Dieses Buch richtet den Fokus auf Haltungen, die aus meiner Sicht für ein ethisch verantwortliches, effektives und effizientes Führungshandeln notwendig sind. Damit ist zugleich gesagt, dass das wichtigste »Führungsinstrument« immer die eigene Person ist. Führung beginnt mit Selbstführung. Hier stoßen wir aber auf ein Dilemma: Lassen sich Haltungen überhaupt verändern? Ich meine: ja. So wie ich Haltungen in meiner Lebensgeschichte, aufgrund vieler Erfahrungen in Kindheit, Schule usw. erlernt und »eingeübt« habe (sie haben sich ja oft als nützlich erwiesen), so kann ich sie auch »verlernen«, indem ich eine andere Perspektive übe. Genau das meint Exerzitien: Üben.
Was ich hier also vorschlage, ist ein Übungsweg, der auf viele kleine Schritte zur Veränderung vertraut. Die »zehn Tools, mit denen ich morgen effizient führe«, und die »fünf Schritte zur Gelassenheit« gibt es meiner Ansicht nach nicht, auch wenn sie tausendfach versprochen werden. Das heißt natürlich nicht, dass ich die Methoden und Werkzeuge des Managements nicht zu erlernen oder zu beherrschen habe: Spiritualität kann nicht eine gute Planung, die sorgfältige Moderation einer Sitzung, die Beherrschung der Feedback-Regeln, die Regeln des Change- oder Projektmanagements usw. ersetzen; ein Irrtum, den ich oft in kirchlichen Kreisen anzutreffen meine. Und ebenso wenig das Fachwissen in meinem Arbeitsbereich. Aber umgekehrt bin ich auch der Überzeugung, dass die Beherrschung vieler verschiedener Management-Tools nicht genügt: Ich kann kein »wertschätzendes« Feedback geben, wenn ich nicht auch die Wertschätzung geübt habe; ich kann mit dem emotionalen Widerstand, der zu jedem Change-Projekt gehört, nicht konstruktiv umgehen, wenn ich nicht auch die eigenen Emotionen mit innerer Freiheit betrachten kann; ich kann mich auf die zündende Idee meines Mitarbeiters, der mir etwas vorschlägt, was meinen Erfahrungen zuwiderläuft, nicht einlassen, wenn ich nicht eine innere Freiheit eingeübt habe …

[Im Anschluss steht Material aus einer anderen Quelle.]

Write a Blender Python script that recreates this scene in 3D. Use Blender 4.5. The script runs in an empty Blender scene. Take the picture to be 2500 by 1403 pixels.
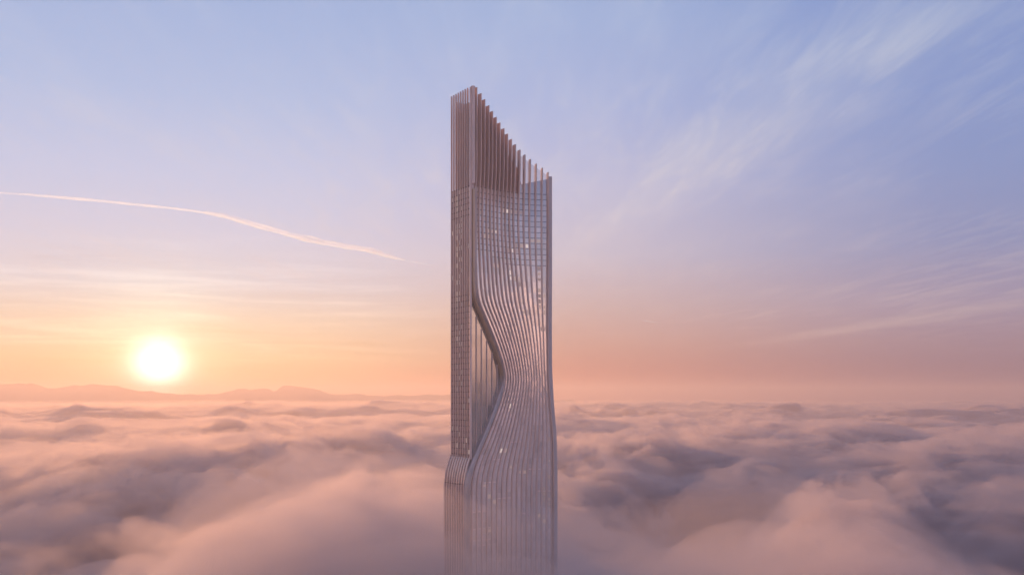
import bpy, bmesh, math, random
import numpy as np
from mathutils import Vector

# ------------------------------------------------------------------ scene, camera
S = bpy.context.scene
COL = S.collection
R = math.radians

CAM_Z = 300.0
F_PX = 2450.0                       # focal length measured in photo pixels (2500 wide)
HORIZON = 968.0                     # photo row of the horizon
cam_d = bpy.data.cameras.new("camera")
cam_d.sensor_width = 36.0
cam_d.lens = 36.0 * F_PX / 2500.0
cam_d.shift_y = (HORIZON - 701.5) / 2500.0
cam_d.clip_start = 1.0
cam_d.clip_end = 200000.0
cam = bpy.data.objects.new("camera", cam_d)
cam.location = (0, 0, CAM_Z)
cam.rotation_euler = (R(90), 0, 0)
COL.objects.link(cam)
S.camera = cam

# ------------------------------------------------------------------ render settings
S.render.engine = 'CYCLES'
cy = S.cycles
cy.use_denoising = True
try:
    cy.denoiser = 'OPENIMAGEDENOISE'
    cy.denoising_input_passes = 'RGB_ALBEDO_NORMAL'
except Exception:
    pass
cy.use_adaptive_sampling = True
cy.adaptive_threshold = 0.02
cy.max_bounces = 14
cy.volume_bounces = 10
cy.diffuse_bounces = 3
cy.glossy_bounces = 3
cy.transmission_bounces = 6
cy.transparent_max_bounces = 64
cy.volume_max_steps = 160
cy.sample_clamp_indirect = 6.0
S.view_settings.view_transform = 'Standard'
S.view_settings.look = 'None'
S.view_settings.exposure = 0.0
S.view_settings.gamma = 1.0

# ------------------------------------------------------------------ sky
SUN_AZ = math.atan((388 - 1250) / F_PX)      # to the left of the view axis
SUN_EL = R(1.6)
SUN_DIR = Vector((math.sin(SUN_AZ) * math.cos(SUN_EL), math.cos(SUN_AZ) * math.cos(SUN_EL), math.sin(SUN_EL)))

LAMP_EL = R(3.6)
LAMP_DIR = Vector((math.sin(SUN_AZ) * math.cos(LAMP_EL), math.cos(SUN_AZ) * math.cos(LAMP_EL), math.sin(LAMP_EL)))


def lin(c):
    return tuple((v / 255 / 12.92) if v <= 10 else ((v / 255 + 0.055) / 1.055) ** 2.4 for v in c)


world = bpy.data.worlds.new("World")
S.world = world
world.use_nodes = True
wt = world.node_tree
for n in list(wt.nodes):
    wt.nodes.remove(n)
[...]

Das »Gebet der liebenden Aufmerksamkeit« ist nach meiner Erfahrung genau das: ein spiritueller Lern- und Übungsweg, in dem ich nach dieser Achtsamkeit suche. Wie zu jedem Üben gehören dazu auch Fehler, aus denen man lernen kann, und auch hier macht erst Übung den Meister.
Aber wird hier nicht – könnte man einwenden – Spiritualität in den Dienst des Managements gestellt, in den Dienst der Gewinnmaximierung? Ist Spiritualität in diesem Sinn nicht nur ein weiteres Mittel der ständigen Selbstoptimierung, zu der jeder Mensch in der Steigerungslogik der Moderne gezwungen ist? Besuchen nicht deshalb Scharen von Managern Meditationskurse und Achtsamkeitsseminare, weil es der Karriere dient, seitdem auch die Wirtschaft entdeckt hat, dass die sogenannten »soft skills« oder »emotionale Intelligenz« (Goleman) 2über den Erfolg einer Führungsperson entscheiden – und zwar umso mehr, je höher diese in der Hierarchie steigt?